Libraries are so much more than a silo of information. They are also gymnasiums of meaning, of meaning-making, of possibility and discovery. I want to be careful about romanticizing them, but I do not think recognizing the transformative capacity of the library is in opposition with a realistic understanding of what they are. Libraries are perfectly mundane, but are filled with possibility. It is this duality that is important. Libraries are, both fortunately and unfortunately, one of the few socialized services that most towns and cities currently allow to be free. As such, they are often havens for needs beyond just books. They have movies, music, audiobooks, games, newspapers, computers. There are seminars, readings, children’s events, workshops, and most of all, places to simply be. These are the libraries of reality: both boring and quiet, and bursting with possibility for each person who walks through its doors. While this wasn’t always the case, this is not an uncommon perspective to hear from librarians these days. When we treat a library as a simple database, we can start to treat the patrons who use it as information receptacles, like the banking model of education. They want nothing other than information, and so we shove it in their mouths. This is the worst kind of library to be in. Libraries ought be places of discovery, of dialogue, of liberation, of investigation, of development. Libraries ought not be houses of interpellation but houses of invention.

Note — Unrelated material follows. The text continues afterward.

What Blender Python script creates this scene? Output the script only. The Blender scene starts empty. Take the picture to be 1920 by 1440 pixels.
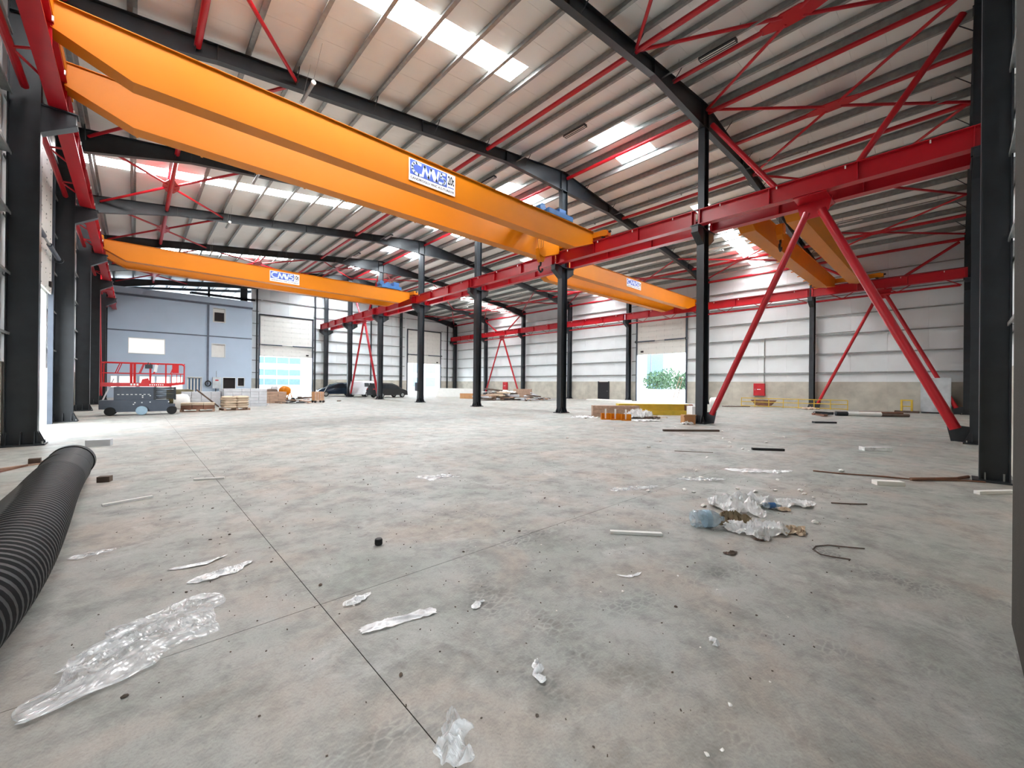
import bpy, bmesh, math, random
from mathutils import Vector, Matrix, noise
random.seed(7)
S = bpy.context.scene
COL = S.collection
# ------------------------------------------------------------------ camera
F, YAW, PIT, ROLL, H = 768.38, .7444, .0014, .0096, 1.65
cam = bpy.data.cameras.new('camera'); cam.sensor_fit = 'HORIZONTAL'; cam.sensor_width = 36
cam.lens = F / 1920 * 36; cam.clip_start = .05; cam.clip_end = 600
co = bpy.data.objects.new('camera', cam); COL.objects.link(co)
fw = Vector((math.sin(YAW)*math.cos(PIT), math.cos(YAW)*math.cos(PIT), math.sin(PIT)))
rt = Vector((math.cos(YAW), -math.sin(YAW), 0)); up = rt.cross(fw)
cr, sr = math.cos(ROLL), math.sin(ROLL)
rt2 = rt*cr + up*sr
up2 = up*cr - rt*sr
M = Matrix((rt2, up2, -fw)).transposed().to_4x4(); M.translation = Vector((0, 0, H))
co.matrix_world = M
S.camera = co
# ------------------------------------------------------------------ world and lights
W = bpy.data.worlds.new('sky'); S.world = W; W.use_nodes = True
wn = W.node_tree; bg = wn.nodes['Background']
bg.inputs['Color'].default_value = (.86, .93, 1, 1); bg.inputs['Strength'].default_value = 5.5
SKY_STRIP, SKY_VENT = 24.0, 42.0
def area(name, loc, rot, sx, sy, power, color=(1, 1, 1)):
    l = bpy.data.lights.new(name, 'AREA'); l.shape = 'RECTANGLE'; l.size = sx; l.size_y = sy
    l.energy = power; l.color = color
    o = bpy.data.objects.new(name, l); COL.objects.link(o); o.location = loc; o.rotation_euler = rot
    return o
def portal(name, loc, rot, sx, sy):
    o = area(name, loc, rot, sx, sy, 1); o.data.cycles.is_portal = True
    return o
R90 = math.pi/2
portal('daylight_left_door', (-2.75, 20.1, 2.5), (0, -R90, 0), 5, 5.6)
portal('daylight_end_door_a', (14.1, 57.6, 2.4), (-R90, 0, 0), 6, 4.9)
portal('daylight_end_door_b', (33.7, 57.6, 2.4), (-R90, 0, 0), 6, 4.9)
portal('daylight_right_door', (40.4, 20.6, 2.5), (0, R90, 0), 5, 5.4)
portal('daylight_front_door', (-.05, -1.3, 1.08), (R90, 0, 0), 1.3, 2.2)
S.view_settings.view_transform = 'Standard'; S.view_settings.look = 'None'
S.view_settings.gamma = 1; S.view_settings.use_curve_mapping = False
S.view_settings.exposure = 1.22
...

Kakureza Library wants to see the humanity in your patrons. It wants to create a world where librarians can help people and treat them with kindness, and where the people who go to the library find some fulfillment. It wants to show the libraries can make the world a better place. But its visions of the library are incomplete. The pictures it paints do not show you what happens in the study rooms, in the conference rooms, on the computers, in the quiet nooks. Because all Kakureza Library is is a game about checking out books. You’re not a reference librarian, or an archivist, or an outreach librarian, or a library manager, or even really a library page. All you really do is handle books. Out they go, in they come, like the people who hold them. When we reduce the library the check-out counter, we become the laser scanner we use there: all we see is the barcode. But the library is not a transaction.